Von der Geschichte zur Sage.
Und vom Laiendarsteller zum Tod.
Jeder kennt die Sage der Nibelungen und keiner kennt sie richtig. Die zunächst namenlose Ich-Erzählerin wohnt der Aufführung der Nibelungen in Worms bei. Sie beschreibt und kommentiert Schauspieler und Handlung, bis sie selbst ins Drama gezogen wird und um sie herum die Ebenen verwischen. Plötzlich fährt sie mit nach Isenstein, wirbt um Brunhild und muss später in Etzels Palast dem großen Morden zuschauen. Doch sie greift nie ein, sondern bleibt immer nur Beobachterin.

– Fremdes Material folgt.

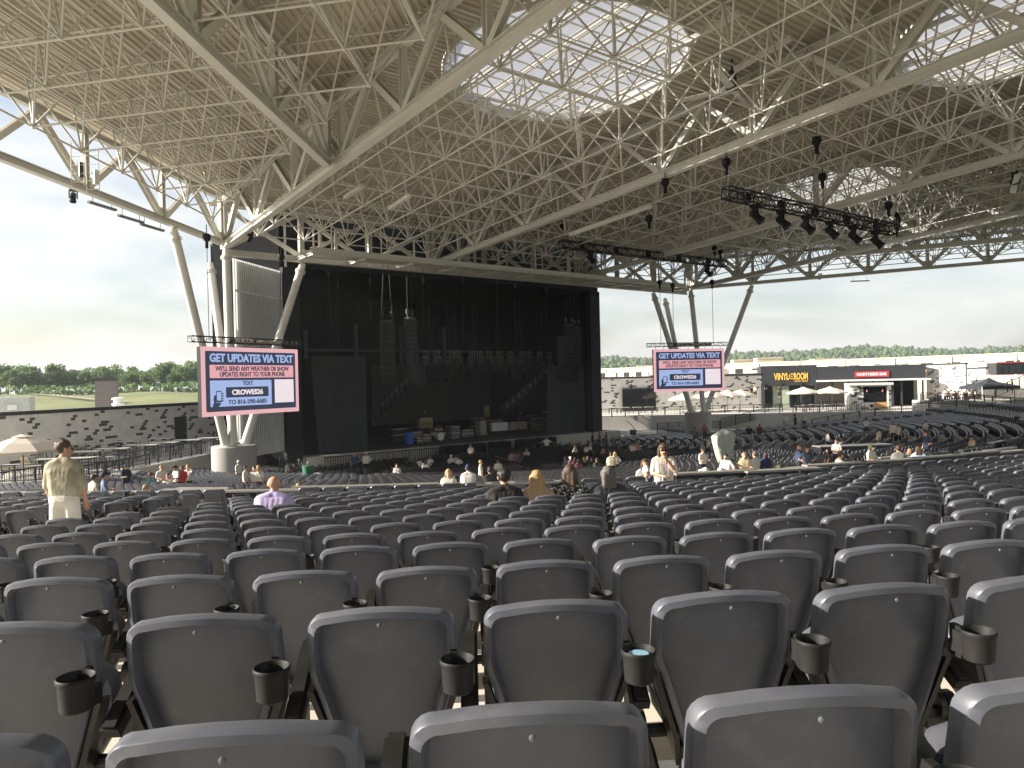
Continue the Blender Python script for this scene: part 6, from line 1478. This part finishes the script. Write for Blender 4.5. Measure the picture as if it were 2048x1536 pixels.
# far umbrellas on the plaza
for i, (px, py, d_, z) in enumerate(((1365, 786, 104, 0), (1402, 785, 106, 0), (1424, 780, 103, 0), (1454, 779, 105, 0), (1480, 778, 106, 0), (1607, 773, 100, 0), (1660, 772, 99, 0))):
    p = atd(px, py, d_); p.z = DECK_Z; umbrella('cream umbrella on the far plaza, %s from the left' % ordn(i+1), p, 2.1 if i < 5 else 2.35, atd(px, py, d_).z-DECK_Z-.1, 'far plaza umbrellas')
for i in range(10):
    p = wpt(1600+15*i, 97+(i % 3)); p.z = DECK_Z; patio_table('dining table on the far bar terrace, %s from the left' % ordn(i+1), p, 1.4, FWD-R(90), .9, 'far terrace tables')
for i in range(5):
    p = wpt(1225+24*i, 106); p.z = DECK_Z; patio_table('dark table behind the far plaza railing, %s from the left' % ordn(i+1), p, 1.3, FWD-R(90), .8, 'far plaza tables')
# black tent, stands, stair
c = atd(1978, 770, 88); t = empty('canopy_tent', Vector((c.x, c.y, DECK_Z)), 'black pop-up canopy tent with peaked top', 'tent')
hw = 2.25; e, f = cp(1, 0), cp(0, 1); zt_, ze, zv = atd(1978, 755, 88).z, atd(1978, 772, 88).z, atd(1978, 778, 88).z
K = [c+e*(s*hw)+f*(u*hw) for s, u in ((-1, -1), (1, -1), (1, 1), (-1, 1))]; M_tent = mat('black_canvas', (.03, .034, .042), .9, 0, .2, 1)
b = MB()
for i in range(4):
    A1, A2 = K[i].copy(), K[(i+1) % 4].copy(); A1.z = A2.z = ze; m1, m2 = A1.lerp(c, .7), A2.lerp(c, .7); m1.z = m2.z = ze+(zt_-ze)*.45; tp_ = Vector((c.x, c.y, zt_))
    b.quad(A1, A2, m2, m1); b.add([m1, m2, tp_], [(0, 1, 2)]); v1, v2 = A1.copy(), A2.copy(); v1.z = v2.z = zv; b.quad(A1, A2, v2, v1)
b.build('canopy', M_tent, t)
for k in K: MB().tube((k.x, k.y, DECK_Z), (k.x, k.y, ze), .035, 6).build('leg', M_white, t)
p1_, p2_ = atd(1880, 806, 86), atd(2060, 806, 84)
t = empty('viewing_platform', Vector((p1_.x, p1_.y, DECK_Z)), 'pale concrete platform edge behind the sunlit seats', 'platform')
for i in range(6):
    a, c_ = p1_.lerp(p2_, i/6), p1_.lerp(p2_, (i+.96)/6); n2 = cp(0, 1)
    MB().prism([Vector((v.x, v.y, DECK_Z)) for v in (a, c_, c_+n2*6, a+n2*6)], (0, 0, max(.2, -3.6-DECK_Z+.1*(i % 2)))).build('block', M_conc, t)
railing('black railing of the far stair and stands', [atd(1992, 795, 86), atd(2062, 765, 86)], 0, 1.2, 1.2, infill=.3); railing('second black railing on the far stands', [atd(1990, 805, 84), atd(2070, 803, 82)], 0, 1.4, 1.4, infill=.3)
# low grey partitions and bar counter among the far seats
for i, (px, py, w, lb) in enumerate(((1718, 868, 2.4, 'low grey partition panel by the middle aisle, left one'), (1738, 868, 2.4, 'low grey partition panel by the middle aisle, right one'))):
    p = stand_at(px-2, py-4, .9, 40); t = empty('partition', p, lb, 'partition'); MB().box(p+Vector((0, 0, .45)), (w, .12, .85), FWD-R(90)).build('panel', mat('partition_grey', (.26, .27, .29), .5), t); MB().box(p+Vector((0, 0, .9)), (w+.05, .16, .05), FWD-R(90)).build('cap', M_char, t)
p = stand_at(1705, 890, 1.05, 35); t = empty('bar_counter', p, 'dark service counter with pale top among the far boxes', 'counter'); MB().box(p+Vector((0, 0, .5)), (4.5, .9, 1.0), FWD-R(84)).build('body', M_boxp, t); MB().box(p+Vector((0, 0, 1.03)), (4.7, 1.0, .05), FWD-R(84)).build('top', M_top, t)
p = stand_at(1448, 897, 2.3, 42, 75); t = empty('covered_mast', p, 'lighting stand shrouded in a pale green sheet', 'stand')
b = MB(); n = 18
rings = []
for k, (z, r_) in enumerate(((.2, .10), (.75, .45), (1.3, .62), (1.9, .80), (2.35, .86), (2.55, .55), (2.6, .1))):
    rings.append([p+Vector((r_*(1+.18*math.sin(5*a+k))*math.cos(a), .6*r_*(1+.18*math.sin(4*a))*math.sin(a), z+.06*math.sin(3*a+k))) for a in [2*math.pi*i/n for i in range(n)]])
vs = [v for r_ in rings for v in r_]; fs = [(k*n+i, k*n+(i+1) % n, (k+1)*n+(i+1) % n, (k+1)*n+i) for k in range(6) for i in range(n)]
b.add(vs, fs).build('sheet', mat('pale_green_sheet', (.34, .37, .31), .9, 0, .1, 4), t, 60); MB().tube(p, p+Vector((0, 0, .4)), .05, 6).lathe([(.5, 0), (.45, .05)], p, 10).build('base', M_blackm, t)
# dark fenced pens round the far pier, stage-side tables, green bins
for i, (pts, lb) in enumerate((([(1315, 868), (1440, 862)], 'dark low fence before the far pier'), ([(1442, 858), (1560, 848)], 'dark low fence right of the far pier'), ([(560, 948), (640, 940)], 'dark low fence beside the near pier'), ([(1560, 846), (1640, 840)], 'dark low fence below the far concrete stair'))):
    railing(lb, [stand_at(x, y, 0.0, 45) for x, y in pts], 0, 1.25, 1.6, infill=.10)
for i, (px, py, lb) in enumerate(((616, 932, 'dark green cooler on a table by the stage corner'), (1266, 860, 'dark green cooler by the far stage steps'))):
    p = stand_at(px, py, 1.3, 40); t = empty('drinks_cooler', p, lb, 'cooler'); MB().lathe([(.34, .78), (.36, 1.3), (.30, 1.34)], p, 16).build('tub', mat('cooler_green', (.02, .13, .07), .5), t, 40); MB().box(p+Vector((0, 0, .74)), (1.6, .7, .05)).build('table_top', M_white, t)
    for s in (-.7, .7): MB().box(p+Vector((s, 0, .36)), (.05, .5, .72)).build('leg', M_alu, t)
# steps at the far end of the stage
t = empty('stage_steps', (59.5, 55.5, FLOOR_Z), 'black steel steps with rails at the far stage end', 'stairs')
for i in range(5): MB().box((59.2+.3*i, 55.3, STAGE_Z-.2-.2*i), (.28, 1.2, .05)).build('step', M_blackm, t)
MB().path([(58.8, 54.6, STAGE_Z+1), (59.2, 54.6, STAGE_Z+.9), (60.6, 54.6, FLOOR_Z+.9)], .03, 6).build('rail', M_blackm, t)

# ---------------------------------------------------------------- warehouses, hills
M_ware = mat('warehouse_cream', (.56, .49, .36), .8, 0, .06, .1); M_wred = mat('warehouse_red', (.25, .045, .045), .7, 0, .1, .2)
t, Fm, L, n = facade('long cream warehouse with flat roof beyond the plaza', 'warehouse', 1150, 2130, 272, 146, 3.25, GROUND_Z, 30, M_ware)
card(Fm, -L/2, L/2, 3.0, 3.3, .02, mat('roof_trim', (.5, .46, .38)), t, 'roof_trim', .3)
for i in range(10): card(Fm, (-.5+.1*i)*L+2, (-.5+.1*(i+1))*L-2, -1.6 if i % 2 else -1.5, -.2, .02, M_wred, t, 'red_band', .15)
wp = MB()
for i in range(26):
    x = (-.48+.038*i)*L; w = card(Fm, x, x+2.6, .35, 1.75, .02, M_dglass, t, 'window', .08); card(Fm, x-.1, x+2.7, .22, .34, .02, M_lblock, w, 'sill', .25) if False else None
for i in range(12): card(Fm, (-.47+.083*i)*L, (-.47+.083*i)*L+.35, GROUND_Z, 3.0, .02, M_lblock, t, 'downpipe', .3)
for i, (px, pw, zt__) in enumerate(((1290, 30, 3.9), (1492, 48, 4.6), (1540, 50, 4.9), (1660, 60, 3.9))):
    d_ = 272+(146-272)*(px-1150)/980; t2, F2, L2, n2 = facade('cream parapet block in front of the warehouse, %s from the left' % ordn(i+1), 'warehouse_block', px-pw/2, px+pw/2, d_-4, d_-4.5, zt__, GROUND_Z, 4, M_ware)
    card(F2, -L2*.5-.2, L2*.5+.2, zt__-.3, zt__+.05, .01, mat('roof_trim', (0, 0, 0)), t2, 'trim', .2)
for i in range(11):
    px = 1215+75*i+random.uniform(-15, 15); d_ = 262+(140-262)*(px-1150)/980; p = wpt(px, d_*.86); s_ = random.uniform(1.4, 2.4); tp = atd(px, 752-(px-1024)*.0225-random.uniform(0, 8), d_*.86).z
    t = empty('rooftop_unit', (p.x, p.y, tp-s_), 'boxy rooftop air unit before the warehouse, %s from the left' % ordn(i+1), 'air unit', 'rooftop air units')
    MB().box((p.x, p.y, tp-s_*.5), (s_*1.2, s_, s_), R(40)).build('body', random.choice([M_white, M_lblock, M_conc]), t); MB().lathe([(s_*.35, 0), (s_*.35, .2)], (p.x, p.y, tp), 12).build('fan_ring', M_char, t); MB().box((p.x, p.y, (tp-s_+GROUND_Z)/2), (.4, .4, tp-s_-GROUND_Z), R(40)).build('stand', M_char, t)
t, Fm, L, n = facade('low grey roof block behind the bars', 'roof_block', 1400, 1660, 128, 126, .25, GROUND_Z, 10, mat('roof_grey', (.2, .2, .21)))
b = MB(); n = 90; vs = []; fs = []
prof = [(700, GROUND_Z), (900, 4), (1150, 22), (1400, 34), (1700, 40), (2200, 30), (2600, GROUND_Z)]
hz_ = lambda i: .80+.13*math.sin(i*.13+1)+.07*math.sin(i*.37)+.10*(i/n)
for d_, z in prof:
    for i in range(n+1): a = R(-4+48*i/n); vs.append(cp(d_*math.tan(a), d_, GROUND_Z+(z-GROUND_Z)*hz_(i)))
for k in range(len(prof)-1):
    for i in range(n): fs.append((k*(n+1)+i, k*(n+1)+i+1, (k+1)*(n+1)+i+1, (k+1)*(n+1)+i))
tag(b.add(vs, fs).build('hills', mat('wooded_hill', (.05, .075, .03), .95, 0, .3, .02), None, 80), kind='structure')
w = MB()
for i in range(3800):
    f_ = random.random()*n; d_ = random.uniform(760, 1650); a = R(-4+48*f_/n); zz = np.interp(d_, [x for x, _ in prof], [y for _, y in prof]); base = GROUND_Z+(zz-GROUND_Z)*hz_(f_); h = random.uniform(9, 17)
    c = cp(d_*math.tan(a), d_, base+h*.55); mi = random.randrange(3)
    for q in range(5):
        o_ = c+Vector(RNG.normal(size=3))*h*.17; r_ = h*random.uniform(.16, .30); w.lathe([(r_*.35, -r_*.8), (r_*random.uniform(.8, 1.1), -r_*.2), (r_*.85, r_*.35), (r_*.2, r_*.9)], o_, 5, mi)
tag(w.build('far_woods', M_leaf), 'hazy wooded hills on the horizon', 'woods', kind='stuff')

# ---------------------------------------------------------------- summer haze between here and the hills
hm = bpy.data.materials.new('summer_haze'); hm.use_nodes = True; n_, l_ = hm.node_tree.nodes, hm.node_tree.links; n_.clear()
pv = n_.new('ShaderNodeVolumePrincipled'); pv.inputs['Color'].default_value = (.86, .92, 1, 1); pv.inputs['Density'].default_value = .00022; pv.inputs['Anisotropy'].default_value = .25
mo = n_.new('ShaderNodeOutputMaterial'); l_.new(pv.outputs[0], mo.inputs['Volume'])
hz = MB().box((300, 600, (GROUND_Z-1+75)/2), (6400, 6400, 75-GROUND_Z+1)).build('haze', hm); tag(hz, kind='stuff')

Wie wir im Abspann erfahren, ist diese Zeugin Felicitas Hoppe. Die Autorin hat sich also selbst in den Stoff eingewebt.
Zum Glück gibt es zwei große Pausen zwischen den Akten. In diesen führt sie Interviews mit den Schauspielern, fragt sie zu ihren Rollen, zu ihrem Kunstverständnis und zu Interpretationen.
Wie der Rhein und die Donau fließt der Roman der Georg-Büchner-Preisträgerin über mehrere Ebenen und verzweigt sich in mehrere Arme. In dem so oft adaptierten und stets als Nationalepos stilisierten Stoff fließen die Ströme ineinander, sodass man sich als Leser zu Beginn eines Satzes noch in Worms befinden kann, am Ende desselben jedoch in der mythischen Zeit der Nibelungen.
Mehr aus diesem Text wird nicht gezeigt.